The community they cover mirrored that feeling. Following the election there was disbelief, Terrazas said, and it led many, especially undocumented sources, to become less vocal. Terrazas remembers specifically before the election, El Tecolote planned to partner with an area high school to allow undocumented students to share their stories through an editorial. The students killed the piece after Nov. 8.

“It shook them that much,” Terrazas said.

But as weeks passed, passivity turned to action. The former executive director of Acción Latina, the nonprofit that owns El Tecolote, told the staff their work was important now more than ever.

Every issue now carries either a story about Trump or how his actions affect the Mission. The paper has also published stories about what to do if a reader faces deportation, including taking care of their children.

But one project has taken a special spot in the paper.

While Trump’s meteoric rise was constantly discounted during his candidacy, the election sent a message loud and clear to Terrazas: We don’t know our neighbors.

That became even clearer when he started researching white nationalists associated with the alt-right, a political movement that gained traction during Trump’s election.

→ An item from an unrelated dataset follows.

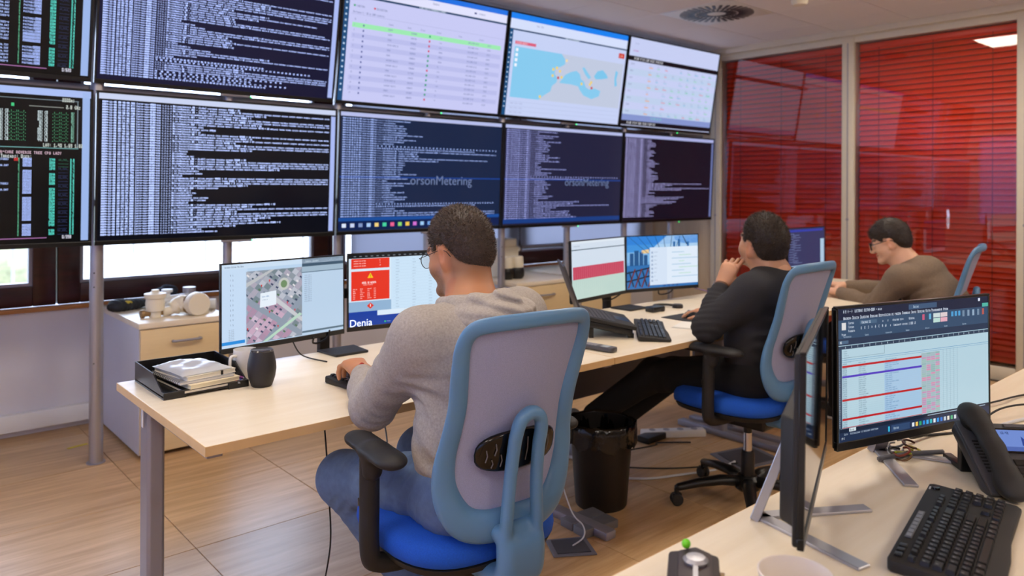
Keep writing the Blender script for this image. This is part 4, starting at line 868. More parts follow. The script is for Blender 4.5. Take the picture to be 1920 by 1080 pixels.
# ================================================================== CHAIRS
def yb(z): return float(np.interp(z, [.42, .50, .58, .66, .74, .82, .90, 1.0, 1.08], [-.215, -.218, -.222, -.226, -.238, -.258, -.282, -.315, -.345]))
HALF = [(.93*x_, z_+.012*max(0, (z_-.8)/.27)) for x_, z_ in [(0, .502), (.10, .506), (.172, .535), (.213, .60), (.226, .68), (.216, .77), (.208, .86), (.212, .95), (.211, 1.02), (.19, 1.056), (.14, 1.068), (.07, 1.073), (0, 1.075)]]
OUT = spline([(x, 0, z) for x, z in HALF]+[(-x, 0, z) for x, z in HALF[-2:0:-1]], 5, closed=True)
def bp(x, z, off=0.0): return Vector((x, yb(z)+.055*(x/.22)**2+off, z))
def chair(loc, rz, label):
    e = empty('office_chair', loc, rz=rz, label=label, cat='office chair', group='blue-grey office chairs')
    pts = [bp(x, z) for x, _, z in OUT]
    zs = [z for _, _, z in OUT]
    rad = [float(np.interp(z, [.50, .56, .64, .75, .95, 1.05, 1.08], [.042, .040, .034, .027, .025, .021, .019])) for z in zs]
    # keep the outer edge on the outline: move centreline inwards by the band half-width
    cen = Vector((0, 0, .79)); p2 = []
    for p, r in zip(pts, rad):
        d_ = Vector((p.x, 0, p.z-cen.z)); d_ = Vector((d_.x/.22, 0, d_.z/.29)).normalized(); q = p-Vector((d_.x, 0, d_.z))*r; p2.append(bp(q.x, q.z))
    MB().tube(p2, rad, 14, closed=True, sx=.55, sy=1.0, up=(0, 1, 0)).build('backrest_frame', M_CHAIR, e, smooth=True)
    # mesh panel
    V = []; F = []; nr, na = 10, len(OUT)
    cz = .80
    for i in range(nr+1):
        t = i/nr*.93
        for (x, _, z) in OUT: q = bp(x*t, cz+(z-cz)*t, .004); V.append(q)
    for i in range(nr):
        for k in range(na): F.append((i*na+k, i*na+(k+1) % na, (i+1)*na+(k+1) % na, (i+1)*na+k))
    n0 = len(V); V += [v+Vector((0, .003, 0)) for v in V]; F += [tuple(n0+i for i in f[::-1]) for f in F]
    MB().add(V, F).build('mesh_panel', M_MESH, e, smooth=True)
    # lumbar pad
    prof = []
    lp = MB(); nn = 28
    for t, o in ((.0, -.010), (.86, -.010), (.96, -.006), (1.0, 0.0), (.97, .006)):
        for k in range(nn):
            a = 2*math.pi*k/nn; c, s = math.cos(a), math.sin(a); x = math.copysign(abs(c)**.75, c)*.122*t; z = .735+math.copysign(abs(s)**.75, s)*.053*t
            lp.v.append(tuple(bp(x, z, -.016+o)))
    for i in range(4):
        for k in range(nn): lp.f.append((i*nn+k, i*nn+(k+1) % nn, (i+1)*nn+(k+1) % nn, (i+1)*nn+k))
    lum = lp.build('lumbar_pad', M_BLACKG, e, smooth=True)
    for x, t0, t1 in ((-.098, -.018, .012), (-.075, -.004, .026), (-.082, -.034, -.014), (-.058, -.034, -.004), (.015, -.03, .03), (.06, -.03, .0), (.085, -.02, .02)):
        MB().tube([bp(x, .735+t0, -.0275), bp(x+.004, .735+(t0+t1)/2, -.0275), bp(x, .735+t1, -.0275)], .0016, 6).build('slot', mat('lumbar_slot', '6a6666', .4), lum)
    for x in (-.04, .045): MB().tube([bp(x, .69, -.03), bp(x, .735, -.033), bp(x, .78, -.03)], .006, 6).build('rib', M_BLACK, lum, smooth=True)
    # spine loop
    s = SDF(); o = -.046
    up_ = [(.047, -.262, .50), (.046, yb(.56)+o, .56), (.041, yb(.65)+o, .65), (.038, yb(.74)+o, .74), (.037, yb(.79)+o, .79), (.027, yb(.815)+o, .822), (0, yb(.82)+o, .836)]
    lp_ = spline(up_+[(-x_, y_, z_) for x_, y_, z_ in up_[-2::-1]], 7)
    for a, b in zip(lp_[:-1], lp_[1:]): s.cone(a, b, .0158, .0158, .003)
    for sg in (-1, 1):
        q_ = spline([(sg*.047, -.262, .52), (sg*.043, -.263, .47), (sg*.038, -.250, .425), (sg*.032, -.19, .405), (sg*.03, -.08, .40)], 5)
        for a, b in zip(q_[:-1], q_[1:]): s.cone(a, b, .0185, .0185, .004)
    q_ = spline([(0, -.262, .505), (0, -.263, .465), (0, -.250, .425), (0, -.19, .405), (0, -.08, .40)], 5)
    for a, b in zip(q_[:-1], q_[1:]): s.cone((a[0]-.034, a[1], a[2]), (b[0]+.034, b[1], b[2]), .0185, .0185, .02); s.cone((a[0]+.034, a[1], a[2]), (b[0]-.034, b[1], b[2]), .0185, .0185, .02)
    s.cone((-.05, -.243, .532), (.05, -.243, .532), .022, .022, .012)
    link('spine_loop', s.mesh('spine_loop', .004), e, M_CHAIR, smooth=True)
    # seat
    def ring(levels, n=40, ex=.55):
        mb = MB()
        for sc, z, dy in levels:
            for k in range(n):
                a = 2*math.pi*k/n; c, s_ = math.cos(a), math.sin(a)
                y = math.copysign(abs(s_)**ex, s_)*.245*sc; x = math.copysign(abs(c)**ex, c)*(.245+.0*y)*sc*(1.0 if y > 0 else 1-.12*(abs(y)/.245)**2)
                mb.v.append((x, y+.045+dy, z-(.03*max(0, (y-.16)/.09)**2 if z > .4 else 0)))
        for i in range(len(levels)-1):
            for k in range(n): mb.f.append((i*n+k, i*n+(k+1) % n, (i+1)*n+(k+1) % n, (i+1)*n+k))
        mb.f.append(tuple(range(n))[::-1]); mb.f.append(tuple(range((len(levels)-1)*n, len(levels)*n))); return mb
    ring([(.93, .437, 0), (.985, .445, 0), (1.0, .462, 0), (.99, .482, 0), (.95, .497, 0), (.85, .506, 0), (.5, .510, 0), (.1, .510, 0)]).build('seat_cushion', M_BLUE, e, smooth=True)
    ring([(.80, .408, 0), (.93, .418, 0), (.965, .436, 0), (.94, .44, 0)]).build('seat_shell', M_BLACKM, e, smooth='auto')
    mech = MB().prism([(-.07, -.12), (.07, -.12), (.085, .12), (-.085, .12)], .35, .41).build('tilt_mechanism', M_BLACK, e, bevel=.012, seg=3, smooth='auto')
    MB().tube(spline([(.07, .05, .375), (.16, .06, .37), (.24, .07, .36)], 4), .006, 6).build('lever', M_BLACK, mech); MB().lathe([(.02, 0), (.022, .06)], 12, M=TR(-.02, .12, .38) @ RX(-90)).build('tension_knob', M_BLACK, mech, smooth='auto')
    for sg in (-1, 1):
        a = MB().tube(spline([(sg*.08, .02, .398), (sg*.20, .02, .402), (sg*.262, .02, .418), (sg*.276, .018, .46), (sg*.278, .015, .56), (sg*.28, .01, .69)], 5), .026, 10, sx=None, sy=None).build('armrest_post', M_BLACKM, e, smooth=True)
        a.scale = (1, 1, 1)
        boxo('adjust_button', sg*.296-.006, sg*.296+.006, .02, .035, .565, .585, M_BLACK, a, bevel=.002)
        s2 = SDF(); s2.cone((sg*.272, -.085, .712), (sg*.266, .10, .712), .037, .036, .02, (0, 0, 1), 2.3); s2.cone((sg*.272, -.11, .712), (sg*.262, .135, .706), .03, .030, .03, (0, 0, 1), 1.9); s2.cone((sg*.278, .0, .66), (sg*.275, .0, .70), .026, .034, .02)
        link('armrest_pad', s2.mesh('armrest_pad', .004), e, M_BLACKM, smooth=True)
    MB().lathe([(.030, .085), (.030, .22), (.026, .23), (.018, .232), (.018, .355)], 18).build('gas_column', M_BLACK, e, smooth='auto')
    MB().lathe([(.017, .23), (.0165, .352)], 18).build('chrome_piston', mat('chrome', 'd0d0d4', .15, 1.0), e, smooth='auto').scale = (1.08, 1.08, 1)
    MB().lathe([(.045, .06), (.055, .07), (.055, .11), (.04, .125)], 20).build('base_hub', M_BLACK, e, smooth='auto')
    lgm = None
    for k in range(5):
        a = R(54+72*k)+.30
        if lgm is None:
            l = MB().tube([(.03, 0, .098), (.12, 0, .105), (.22, 0, .095), (.31, 0, .078), (.325, 0, .074)], [.032, .029, .025, .021, .012], 10, sx=.75, sy=1.0, up=(0, 0, 1)).build('base_leg', M_BLACK, e, smooth=True); lgm = l.data
            cw = MB()
            for s_ in (-1, 1): cw.lathe([(.010, -.009), (.022, -.008), (.026, -.003), (.026, .003), (.022, .008), (.010, .009)], 16, M=TR(.318, s_*.014, .027) @ RX(90))
            c = cw.build('caster_wheels', M_BLACKM, l, smooth='auto'); cm = c.data
            h_ = MB().tube([(.318, 0, .03), (.318, 0, .075)], .011, 8).box(.298, .338, -.010, .010, .03, .052).build('caster_housing', M_BLACK, l); hm = h_.data
        else:
            l = link('base_leg', lgm, e); link('caster_wheels', cm, l); link('caster_housing', hm, l)
        l.rotation_euler = (0, 0, a)
    return e
ch1 = chair((1.285, 1.655, 0), R(84-90), 'blue-grey mesh-backed office chair in front, holding the man in the grey hoodie')
ch2 = dup(ch1); ch2.location = (2.985, 1.82, 0); ch2.rotation_euler = (0, 0, R(90-90)); ch2['label'] = 'blue-grey office chair beside the black bin, holding the man in the black sweatshirt'
ch3 = dup(ch1); ch3.location = (4.585, 1.735, 0); ch3.rotation_euler = (0, 0, R(104-90)); ch3['label'] = 'blue office chair behind the man in the brown jumper, against the red blinds'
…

After reading arrest reports that resulted from a white nationalist rally, he was shocked to find one lived in San Francisco—what Terrazas always saw as a liberal bastion with a history of diversity and tolerance.
So he started digging, trying to piece together a narrative.

“I’m not the kind of reporter that has people in the crosshairs, I’m really trying to understand how people are the way they are,” Terrazas said.

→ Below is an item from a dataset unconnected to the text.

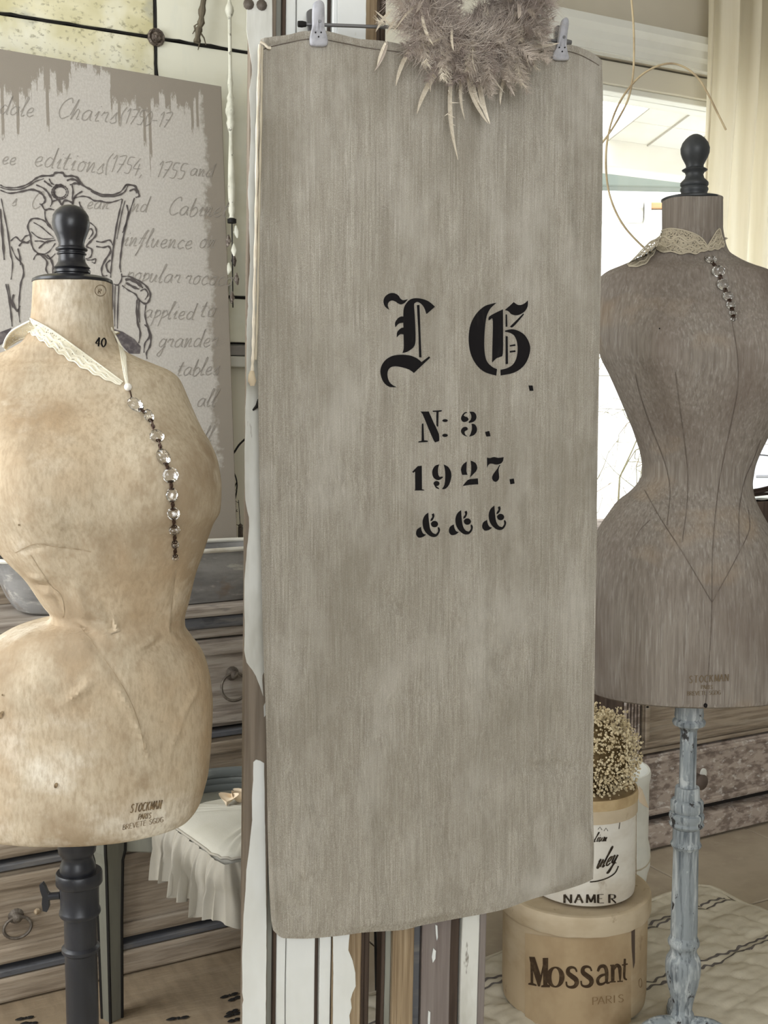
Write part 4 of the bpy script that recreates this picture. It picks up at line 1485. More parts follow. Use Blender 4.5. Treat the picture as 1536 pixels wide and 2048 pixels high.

Through his work he profiled Nathan Damigo, a prominent white nationalist who was caught on video punching a woman in April at a rally in Berkeley.

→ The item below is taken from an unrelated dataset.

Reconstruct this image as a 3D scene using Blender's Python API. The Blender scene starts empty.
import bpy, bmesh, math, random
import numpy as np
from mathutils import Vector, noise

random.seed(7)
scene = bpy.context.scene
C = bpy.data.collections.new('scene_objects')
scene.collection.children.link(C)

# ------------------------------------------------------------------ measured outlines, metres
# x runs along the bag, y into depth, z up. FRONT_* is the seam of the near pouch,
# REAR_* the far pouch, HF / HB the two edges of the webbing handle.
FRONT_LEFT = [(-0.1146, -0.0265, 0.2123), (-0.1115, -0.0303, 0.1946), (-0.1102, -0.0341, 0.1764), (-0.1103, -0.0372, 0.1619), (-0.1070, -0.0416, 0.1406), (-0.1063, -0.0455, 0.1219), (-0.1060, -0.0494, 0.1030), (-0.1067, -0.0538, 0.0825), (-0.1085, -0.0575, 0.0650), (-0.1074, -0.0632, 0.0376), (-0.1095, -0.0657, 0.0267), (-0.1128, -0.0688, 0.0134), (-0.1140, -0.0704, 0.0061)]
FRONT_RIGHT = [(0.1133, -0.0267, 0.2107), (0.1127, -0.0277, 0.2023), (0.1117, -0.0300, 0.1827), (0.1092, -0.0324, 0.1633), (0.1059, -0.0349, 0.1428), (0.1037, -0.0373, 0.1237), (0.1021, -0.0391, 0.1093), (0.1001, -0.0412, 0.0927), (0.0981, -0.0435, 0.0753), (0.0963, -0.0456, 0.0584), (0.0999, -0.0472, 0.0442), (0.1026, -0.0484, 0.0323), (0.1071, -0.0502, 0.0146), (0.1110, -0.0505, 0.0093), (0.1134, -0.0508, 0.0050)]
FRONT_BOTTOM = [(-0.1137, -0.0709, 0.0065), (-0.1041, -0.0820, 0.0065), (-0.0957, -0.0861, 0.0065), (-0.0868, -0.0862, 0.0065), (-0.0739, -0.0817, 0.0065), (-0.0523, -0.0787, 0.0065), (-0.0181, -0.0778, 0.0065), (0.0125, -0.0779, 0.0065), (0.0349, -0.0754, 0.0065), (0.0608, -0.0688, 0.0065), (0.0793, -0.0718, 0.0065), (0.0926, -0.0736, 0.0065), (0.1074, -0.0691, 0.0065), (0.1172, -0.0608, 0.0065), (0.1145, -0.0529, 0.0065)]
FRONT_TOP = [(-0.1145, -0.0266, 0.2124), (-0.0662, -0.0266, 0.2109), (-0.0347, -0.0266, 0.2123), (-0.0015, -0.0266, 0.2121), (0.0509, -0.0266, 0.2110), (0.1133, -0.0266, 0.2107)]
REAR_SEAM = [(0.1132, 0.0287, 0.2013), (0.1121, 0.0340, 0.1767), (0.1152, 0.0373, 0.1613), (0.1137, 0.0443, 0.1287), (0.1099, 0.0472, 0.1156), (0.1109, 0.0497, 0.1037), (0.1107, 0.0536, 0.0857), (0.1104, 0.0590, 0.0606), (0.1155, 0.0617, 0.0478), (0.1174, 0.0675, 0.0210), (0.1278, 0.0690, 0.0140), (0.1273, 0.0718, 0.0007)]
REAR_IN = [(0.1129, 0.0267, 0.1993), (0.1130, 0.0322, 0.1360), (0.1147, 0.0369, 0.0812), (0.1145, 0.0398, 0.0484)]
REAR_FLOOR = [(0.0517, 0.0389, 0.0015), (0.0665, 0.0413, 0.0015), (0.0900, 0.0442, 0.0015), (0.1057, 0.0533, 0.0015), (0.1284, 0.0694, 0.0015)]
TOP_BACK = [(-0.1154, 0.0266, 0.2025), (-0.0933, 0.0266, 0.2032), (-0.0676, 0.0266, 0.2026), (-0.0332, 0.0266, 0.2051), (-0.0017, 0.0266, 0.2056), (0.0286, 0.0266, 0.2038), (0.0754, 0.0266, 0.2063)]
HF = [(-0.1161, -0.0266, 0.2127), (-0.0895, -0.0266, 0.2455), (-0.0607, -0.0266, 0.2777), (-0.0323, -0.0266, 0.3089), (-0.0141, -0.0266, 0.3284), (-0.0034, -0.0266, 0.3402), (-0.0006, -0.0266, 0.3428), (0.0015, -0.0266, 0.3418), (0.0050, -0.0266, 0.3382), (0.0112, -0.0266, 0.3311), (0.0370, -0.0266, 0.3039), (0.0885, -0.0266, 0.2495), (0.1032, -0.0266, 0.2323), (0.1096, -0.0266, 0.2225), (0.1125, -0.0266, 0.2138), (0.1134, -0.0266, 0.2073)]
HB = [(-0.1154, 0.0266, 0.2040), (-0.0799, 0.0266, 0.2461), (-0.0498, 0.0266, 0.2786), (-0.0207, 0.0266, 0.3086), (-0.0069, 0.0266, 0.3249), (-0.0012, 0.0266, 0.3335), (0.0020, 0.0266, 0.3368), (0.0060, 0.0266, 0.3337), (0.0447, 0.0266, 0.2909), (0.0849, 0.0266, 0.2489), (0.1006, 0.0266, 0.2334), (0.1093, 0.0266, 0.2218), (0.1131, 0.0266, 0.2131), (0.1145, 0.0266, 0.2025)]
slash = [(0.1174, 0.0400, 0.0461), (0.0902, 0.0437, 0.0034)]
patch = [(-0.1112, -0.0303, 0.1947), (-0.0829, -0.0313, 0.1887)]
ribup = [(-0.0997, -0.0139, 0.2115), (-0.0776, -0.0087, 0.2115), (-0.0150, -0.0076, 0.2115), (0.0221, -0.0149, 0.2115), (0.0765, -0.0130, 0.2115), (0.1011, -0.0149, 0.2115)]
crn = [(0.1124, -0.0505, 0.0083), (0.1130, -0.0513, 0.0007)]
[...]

He also pieced together a story of a white nationalist blogger who worked for the nonprofit Californians for Population Stabilization and was previously found with Nazi paraphernalia and bomb-making materials but not arrested, according to a police report. The story was picked up by the Southern Poverty Law Center.

Occasionally people ask Terrazas why he fills El Tecolote with Trump, white nationalists and similar stories. To him, though, they’re vital.

“These are people with the alt-right, who say this country should only be for white people, that immigrants should go back to their countries,” Terrazas said. “I think you should know that we have people here, who hold public rallies here. You should get to know who they are.”

However, those responses are rare. For the most part, El Tecolote’s active role mirrors a Mission that’s becoming more politically charged than ever.

With protests like national “A Day without Immigrants,” a blooming scene of resistance-related art and music and donations to Acción Latina, many in the Mission are fighting back.

“So far, if anything, I think people are reenergized,” Jiménez said. “I think we took for granted a lot.

Even in undocumented communities where some have taken a silent role in the wake of Trump’s presidency, Terrazas said an equal population has taken shape and is making it their mission to be “undocumented and unafraid.”

And whether it’s capturing those voices, trying to inform a community of white nationalism in their city or cataloging the daily life of a Latino community under President Trump, El Tecolote is sending out reporters, chasing stories and using resources that always pale in comparison to the dailies.

But Terrazas tells all his reporters this work is imperative.

“I really believe that reporters and journalists are the first ones who get that crack at writing history,” Terrazas said. “When people look back, they’re going to know how we reacted so it’s really on us to document this.”